In the Commission, each Commissioner (and the President) has a relatively small private office (or Cabinet) to provide political support and guidance and to manage relations with the standing, impartial bureaucracy of the Commission itself: think of it as something like a more regularised version of the special advisers found in Westminster.
Selmayr quickly proved himself to be a central part of Juncker’s office, managing the College of Commissioners, brokering deals and generally putting himself about. Everyone seems to agree that he has been a highly capable figure, on top of his briefs and adept at working across a wide portfolio of issues.
As such, he might seem to be the ideal person to replace Alexander Italianer as Secretary-General: the Dutch-born Italianer retired last month.
So where’s the problem?
Well, these facts convey nothing of the manner in which Selmayr made his move from Head of Cabinet to Secretary-General. Until the day of the announcement, there had been no indication that Italianer was going to retire, either in the media or within the Commission itself. Instead, Juncker called a meeting of the College to announce that Selmayr was to be appointed Deputy Secretary-General, a vacant position at that point.

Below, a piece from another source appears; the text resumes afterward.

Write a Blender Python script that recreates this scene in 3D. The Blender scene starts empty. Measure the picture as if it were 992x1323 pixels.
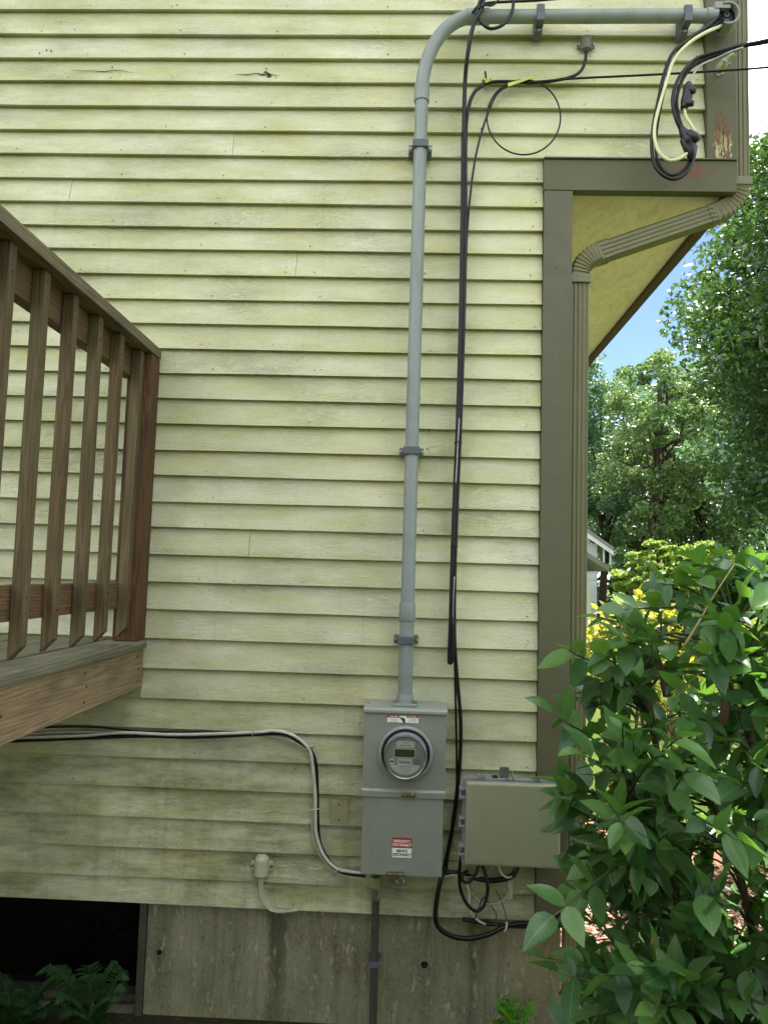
import bpy, bmesh, math, random
import numpy as np
from mathutils import Vector, Matrix
R = math.radians
scene = bpy.context.scene
COL = scene.collection

# ------------------------------------------------------------------ camera
CAM = dict(f=969.77, yaw=0.0354468, pitch=0.0819469, roll=0.029128, pos=Vector((0.0, -2.78081, 1.5)))
def _axes():
    cy, sy = math.cos(CAM['yaw']), math.sin(CAM['yaw']); cp, sp = math.cos(CAM['pitch']), math.sin(CAM['pitch'])
    f = Vector((-sy*cp, cy*cp, sp)); r = Vector((cy, sy, 0)); u = r.cross(f)
    c, s = math.cos(CAM['roll']), math.sin(CAM['roll'])
    return c*r + s*u, -s*r + c*u, f
AR, AU, AF = _axes()
def at(px, py, Y=0.0):
    """a point of the photograph (992 x 1323) on the upright plane y = Y, in metres"""
    v = AF + AR*((px-496)/CAM['f']) - AU*((py-661.5)/CAM['f'])
    return CAM['pos'] + v*((Y-CAM['pos'].y)/v.y)
def atx(px, py, X):
    v = AF + AR*((px-496)/CAM['f']) - AU*((py-661.5)/CAM['f'])
    return CAM['pos'] + v*((X-CAM['pos'].x)/v.x)

cd = bpy.data.cameras.new('camera'); cam = bpy.data.objects.new('camera', cd); COL.objects.link(cam)
cd.sensor_fit = 'HORIZONTAL'; cd.sensor_width = 36; cd.lens = CAM['f']/992*36
cd.clip_start = 0.05; cd.clip_end = 2000
m = Matrix((AR, AU, -AF)).transposed().to_4x4(); m.translation = CAM['pos']; cam.matrix_world = m
scene.camera = cam

# ------------------------------------------------------------------ sky, sun, exposure
SUN_EL, SUN_AZ = 60.0, 65.0            # azimuth counted from +x (house front) towards +y (behind the wall)
w = bpy.data.worlds.new('World'); scene.world = w; w.use_nodes = True
nt = w.node_tree; nt.nodes.clear()
sky = nt.nodes.new('ShaderNodeTexSky'); sky.sky_type = 'NISHITA'; sky.sun_disc = False
sky.sun_elevation = R(SUN_EL); sky.sun_rotation = R(90-SUN_AZ); sky.dust_density = 0.1; sky.ozone_density = 3.0
bg = nt.nodes.new('ShaderNodeBackground'); bg.inputs['Strength'].default_value = 0.05
out = nt.nodes.new('ShaderNodeOutputWorld')
# bright clouds, mostly out of view, added to light the wall
tc = nt.nodes.new('ShaderNodeTexCoord'); mp = nt.nodes.new('ShaderNodeMapping'); mp.inputs['Scale'].default_value = (1.6, 1.6, 2.6); mp.inputs['Location'].default_value = (64.59, 33.37, 15.51)
cn = nt.nodes.new('ShaderNodeTexNoise'); cn.inputs['Scale'].default_value = 1.7; cn.inputs['Detail'].default_value = 7; cn.inputs['Roughness'].default_value = .55
cr = nt.nodes.new('ShaderNodeValToRGB'); cr.color_ramp.elements[0].position = .45; cr.color_ramp.elements[1].position = .58
cr.color_ramp.elements[1].color = (.95, .95, .95, 1)
mx = nt.nodes.new('ShaderNodeMix'); mx.data_type = 'RGBA'
nt.links.new(tc.outputs['Generated'], mp.inputs['Vector']); nt.links.new(mp.outputs[0], cn.inputs['Vector'])
nt.links.new(cn.outputs['Fac'], cr.inputs[0]); nt.links.new(cr.outputs[0], mx.inputs[0])
nt.links.new(sky.outputs[0], mx.inputs[6]); mx.inputs[7].default_value = (29.0, 29.5, 29.0, 1)
nt.links.new(mx.outputs[2], bg.inputs['Color']); nt.links.new(bg.outputs[0], out.inputs[0])

sl = bpy.data.lights.new('sun', 'SUN'); sl.energy = 4.8; sl.angle = R(.53); sl.color = (1, .95, .86)
so = bpy.data.objects.new('sun', sl); COL.objects.link(so)
sd = Vector((math.cos(R(SUN_AZ))*math.cos(R(SUN_EL)), math.sin(R(SUN_AZ))*math.cos(R(SUN_EL)), math.sin(R(SUN_EL))))
so.rotation_euler = sd.to_track_quat('Z', 'Y').to_euler(); so.location = sd*30
vs = scene.view_settings
vs.view_transform = 'Standard'; vs.look = 'None'; vs.gamma = 1; vs.use_curve_mapping = False; vs.exposure = 1.92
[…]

The lack of notice was surprising, but so far, so dull.
However, Juncker then immediately announced Italianer’s resignation, meaning Selmayr would take over his role almost straight away. There has been talk that a second candidate was also considered at this point, but that individual then withdrew, so Selmayr would be unopposed. Within minutes an email had gone out to the Brussels press-corps to invite them to a press conference to confirm the appointment.
In narrow terms, this might look like a stretching of the rules. Selmayr, as a Head of Cabinet, wasn’t senior enough to become Secretary-General directly, but the initial appointment as Deputy did make him eligible. But the lack of notice and the railroading of the College (and everyone else) looks distinctly off.

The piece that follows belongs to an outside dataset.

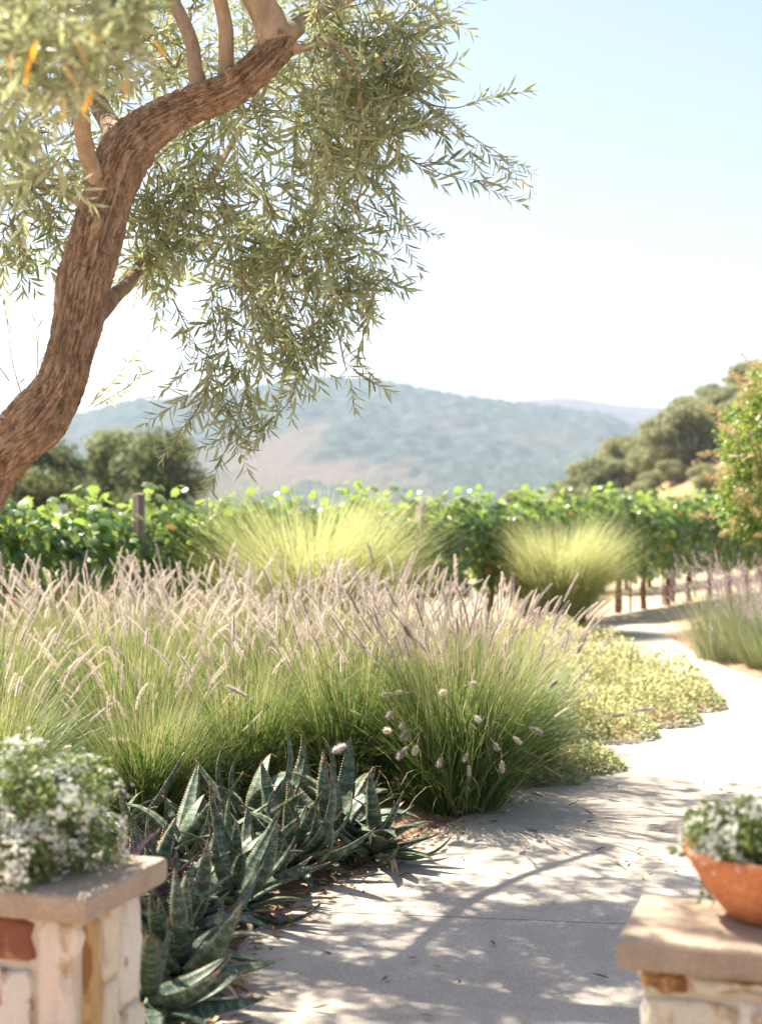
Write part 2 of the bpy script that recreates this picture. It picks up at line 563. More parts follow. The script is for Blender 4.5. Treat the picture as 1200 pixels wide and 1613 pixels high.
def hill_z(X, Y):
    Xc = X * 2600 / np.maximum(Y, 1500)
    r = ridge(Xc)
    spur = (fbm(X / 420, Y / 420, 4, 5) - 0.5) * 2
    t = (Y - 1350 - 160 * spur) / 1250
    up = np.where(t < 1, sm(t) * 0.55 + np.clip(t, 0, 1) * 0.45, 1 - 0.35 * sm((t - 1) * 1.2))
    z = (r + 6) * up + spur * 46 * sm(t * 3) * (1 - 0.7 * sm((t - 0.7) * 4)) - 6
    trees = fbm(X / 17, Y / 17, 2, 9) * 22 * sm(t * 5)
    return z + trees * (1 - clearing(X, Y))


def clearing(X, Y):
    Xc, Yc = X * 600 / np.maximum(Y, 1) * F / 600, Y       # direction in pixels from the middle
    n = fbm(X / 150, Y / 210, 4, 21)
    w = np.clip(1 - np.abs((Xc + 130) / 170), 0, 1) * np.clip(1 - np.abs((Yc - 1800) / 420), 0, 1)
    return .3 * sm((n * 1.0 + w * 0.42 - 0.82) * 8) * (w > 0.02) + 0.35 * sm((n - 0.62) * 14) * np.clip((2300 - Y) / 500, 0, 1)


hx = np.linspace(-1500, 1500, 430)
hy = np.linspace(1250, 3100, 260)
hill = mobj('wooded_hill', grid_mesh('wooded_hill', hx, hy, hill_z, M['far_hill'], lambda X, Y, Z: np.clip(clearing(X, Y), 0, 1)))
tag(hill, kind='structure')

ridge2 = profile([(500, 720), (700, 670), (790, 645), (830, 634), (880, 626), (930, 629), (960, 633), (1035, 640), (1100, 655), (1250, 690), (1600, 770)], 3700)
hill2 = mobj('pale_far_hill', grid_mesh('pale_far_hill', np.linspace(-300, 1900, 170), np.linspace(3150, 4300, 70),
             lambda X, Y: (ridge2(X * 3700 / Y) + 5) * sm((Y - 3150) / 550) * (1 - 0.5 * sm((Y - 3700) / 700)) - 5 + (fbm(X / 150, Y / 150, 4, 8) - 0.5) * 24 * sm((Y - 3150) / 400),
             M['pale_hill'], lambda X, Y, Z: fbm(X / 110, Y / 110, 3, 2)))
tag(hill2, kind='structure')


def oak_hill_z(X, Y):
    u = (X - 18 - (Y - 190) * 0.12)
    z = np.interp(u, [-30, 0, 10, 20, 30, 45, 75, 120], [-1.5, -0.6, 2.5, 8.9, 15.8, 23, 32, 40])
    depth = sm((Y - 120) / 70) * (1 - 0.8 * sm((Y - 250) / 120))
    return z * depth + (fbm(X / 14, Y / 14, 3, 4) - 0.5) * 1.4 * depth - 0.3


oak_hill = mobj('oak_hillside', grid_mesh('oak_hillside', np.linspace(-20, 150, 86), np.linspace(115, 380, 110), oak_hill_z, M['golden_hill'],
                lambda X, Y, Z: np.clip(fbm(X / 9, Y / 9, 3, 6) * 1.1, 0, 1)))
tag(oak_hill, kind='structure')

m, nt, out = new_mat('haze')
pv = N(nt, 'ShaderNodeVolumePrincipled')
pv.inputs['Color'].default_value = (0.6, 0.77, 1.0, 1)
pv.inputs['Density'].default_value = 0.000125
pv.inputs['Anisotropy'].default_value = 0.1
nt.links.new(pv.outputs[0], out.inputs['Volume'])
hv = np.array([[x, y, z] for x in (-4300, 4300) for y in (-500, 4700) for z in (-12, 345)], dtype=float)
hq = np.array([[0, 1, 3, 2], [4, 6, 7, 5], [0, 4, 5, 1], [2, 3, 7, 6], [0, 2, 6, 4], [1, 5, 7, 3]])
haze = mobj('haze', mesh('haze', hv, hq, m, smooth=False))
tag(haze, kind='stuff')

# ------------------------------------------------------------------ path and planting beds
LE = [(-0.9, 1.6), (-0.72, 3.0), (-0.62, 3.9), (-0.575, 4.57), (-0.48, 5.47), (-0.2, 6.2), (0.08, 6.85), (0.5, 7.7), (1.09, 9.0), (1.8, 10.4), (2.45, 11.5),
      (2.78, 12.3), (2.76, 13.3), (2.55, 14.8), (2.4, 16.5), (2.35, 18.5), (2.5, 20.6)]
RE = [(0.2, 0.9), (0.42, 2.4), (0.6, 3.35), (1.15, 4.2), (1.65, 5.1), (2.0, 6.0), (2.35, 6.8), (2.8, 7.9), (3.3, 9.0), (3.75, 10.2), (4.0, 11.3),
      (3.95, 12.2), (3.62, 13.2), (3.48, 14.6), (3.5, 16.3), (3.62, 18.4), (3.85, 20.4)]
LEc = catmull([(*p, 0) for p in LE], 8)
REc = catmull([(*p, 0) for p in RE], 8)
bm_path = Acc()
n = len(LEc)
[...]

But it doesn’t stop there. One French journalist, Jean Quatremer of Libération, a doyen of the press-corps, refused to accept the version presented by the Commission, publishing a series of exposés that kept the matter very much alive.

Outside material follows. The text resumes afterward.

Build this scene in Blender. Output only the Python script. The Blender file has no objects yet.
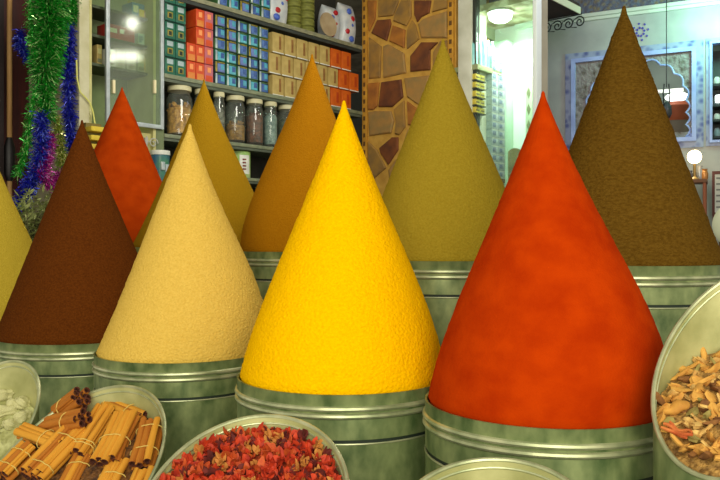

These pieces fed directly into the European Parliament holding an emergency debate on the matter earlier this week. The failure of Juncker to attend that debate did nothing to temper the anger from all sections of the assembly, including calls to sack the entire Commission. A formal investigation is now underway.
To come back to the original point, this case matters on a number of levels.
A key part of the reason that Secretaries-General are dull is because they are supposed to be out of politics. In the case of the Commission, its duty under the treaties is to serve the common interest, rather than any one part of it. Selmayr’s reputation, quite apart from any actions, make that harder to do.
That’s not simply a problem at an abstract level, but also on a practical one. The Commission is currently taking Poland and Hungary to task for weakening the rule of law within their countries: that’s a much harder sell when there’s a perception of shifty practice in the Commission’s own highest offices.
It’s even an issue for Brexit. Selmayr will have been best known to British readers as the man who leaked the details of the private dinner in October last year between Juncker and Theresa May. With the Commission leading the negotiations on Article 50, its ability to claim impartiality is potentially compromised by this, even if Selmayr is at arm’s length from Michel Barnier’s team.
And this isn’t just something for Europeans to worry about, another black mark against the EU as the UK walks away.
The EU will remain an important part of the UK’s future relationships, and a compromised EU is bad for security, for trade and for all the things we might want to see happening in the years to come. It’s in the UK’s interests as much as the EU’s that “Selmayrgate” gets fully investigated and resolved in a transparent and democratic manner.